*** Collected data

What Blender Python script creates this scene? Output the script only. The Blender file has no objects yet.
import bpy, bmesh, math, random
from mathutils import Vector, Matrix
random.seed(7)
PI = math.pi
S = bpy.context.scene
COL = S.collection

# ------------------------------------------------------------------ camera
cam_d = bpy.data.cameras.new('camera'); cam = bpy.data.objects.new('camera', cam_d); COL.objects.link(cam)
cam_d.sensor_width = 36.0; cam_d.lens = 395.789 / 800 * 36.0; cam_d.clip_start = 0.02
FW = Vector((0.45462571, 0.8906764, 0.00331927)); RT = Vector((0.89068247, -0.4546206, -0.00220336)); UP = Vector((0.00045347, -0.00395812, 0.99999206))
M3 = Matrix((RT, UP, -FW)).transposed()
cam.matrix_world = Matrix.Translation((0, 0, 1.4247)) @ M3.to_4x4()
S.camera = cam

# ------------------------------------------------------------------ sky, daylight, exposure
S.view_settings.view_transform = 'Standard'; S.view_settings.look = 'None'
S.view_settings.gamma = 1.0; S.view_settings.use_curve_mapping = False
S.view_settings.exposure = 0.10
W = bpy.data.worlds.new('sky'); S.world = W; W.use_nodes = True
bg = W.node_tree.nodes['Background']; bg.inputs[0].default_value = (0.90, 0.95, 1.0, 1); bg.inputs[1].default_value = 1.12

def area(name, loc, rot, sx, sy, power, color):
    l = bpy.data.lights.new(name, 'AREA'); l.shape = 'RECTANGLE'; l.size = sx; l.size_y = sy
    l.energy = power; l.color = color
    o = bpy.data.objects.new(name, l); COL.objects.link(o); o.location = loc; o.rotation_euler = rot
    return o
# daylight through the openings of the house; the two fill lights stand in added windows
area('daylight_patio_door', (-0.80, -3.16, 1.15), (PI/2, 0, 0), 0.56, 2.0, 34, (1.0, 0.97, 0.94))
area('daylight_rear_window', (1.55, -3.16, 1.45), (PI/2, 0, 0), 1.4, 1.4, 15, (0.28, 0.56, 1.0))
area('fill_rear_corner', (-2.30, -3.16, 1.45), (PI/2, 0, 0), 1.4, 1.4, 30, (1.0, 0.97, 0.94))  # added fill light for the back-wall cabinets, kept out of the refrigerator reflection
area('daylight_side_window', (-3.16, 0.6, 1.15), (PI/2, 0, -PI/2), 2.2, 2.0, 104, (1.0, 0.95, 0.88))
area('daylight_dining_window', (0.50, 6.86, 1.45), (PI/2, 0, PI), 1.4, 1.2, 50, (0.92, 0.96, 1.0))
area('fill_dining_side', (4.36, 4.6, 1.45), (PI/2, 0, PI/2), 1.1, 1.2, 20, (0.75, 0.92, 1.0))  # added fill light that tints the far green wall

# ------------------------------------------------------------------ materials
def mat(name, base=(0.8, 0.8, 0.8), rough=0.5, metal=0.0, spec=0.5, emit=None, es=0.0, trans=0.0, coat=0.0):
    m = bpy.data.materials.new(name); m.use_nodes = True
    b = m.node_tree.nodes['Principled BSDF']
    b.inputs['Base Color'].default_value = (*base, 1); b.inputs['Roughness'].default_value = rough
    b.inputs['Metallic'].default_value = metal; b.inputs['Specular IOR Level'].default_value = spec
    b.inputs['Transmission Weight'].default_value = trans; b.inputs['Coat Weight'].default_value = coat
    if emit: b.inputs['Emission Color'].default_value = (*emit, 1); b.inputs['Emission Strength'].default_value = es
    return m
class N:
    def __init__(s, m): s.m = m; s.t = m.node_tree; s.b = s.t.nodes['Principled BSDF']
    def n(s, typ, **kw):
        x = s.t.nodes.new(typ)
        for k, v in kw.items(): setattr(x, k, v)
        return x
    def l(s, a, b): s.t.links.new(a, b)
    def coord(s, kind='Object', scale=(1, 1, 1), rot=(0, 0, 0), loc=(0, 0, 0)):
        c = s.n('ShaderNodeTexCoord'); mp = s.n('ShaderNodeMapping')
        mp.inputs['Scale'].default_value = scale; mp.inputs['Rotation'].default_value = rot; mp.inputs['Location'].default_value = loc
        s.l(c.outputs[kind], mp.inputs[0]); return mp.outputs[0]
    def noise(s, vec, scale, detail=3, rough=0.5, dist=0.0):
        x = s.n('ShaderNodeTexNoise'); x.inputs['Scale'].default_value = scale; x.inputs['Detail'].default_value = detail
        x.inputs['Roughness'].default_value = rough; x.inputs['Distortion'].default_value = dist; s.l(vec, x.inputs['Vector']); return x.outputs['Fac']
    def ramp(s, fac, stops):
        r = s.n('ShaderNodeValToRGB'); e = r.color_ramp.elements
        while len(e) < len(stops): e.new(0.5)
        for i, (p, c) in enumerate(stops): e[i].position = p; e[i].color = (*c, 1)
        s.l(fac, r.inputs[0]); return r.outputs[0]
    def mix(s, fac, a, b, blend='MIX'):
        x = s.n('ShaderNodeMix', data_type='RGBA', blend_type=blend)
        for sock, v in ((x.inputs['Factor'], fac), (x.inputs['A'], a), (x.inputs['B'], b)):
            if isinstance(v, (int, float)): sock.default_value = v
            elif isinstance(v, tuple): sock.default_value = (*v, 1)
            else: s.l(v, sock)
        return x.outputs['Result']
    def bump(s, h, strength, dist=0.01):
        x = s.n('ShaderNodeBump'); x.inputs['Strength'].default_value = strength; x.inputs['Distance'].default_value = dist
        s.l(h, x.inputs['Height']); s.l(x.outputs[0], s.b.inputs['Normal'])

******

■ What the task asks ■
Extract every line containing the string "scene" from the material.

■ The answer ■
What Blender Python script creates this scene? Output the script only. The Blender file has no objects yet.
S = bpy.context.scene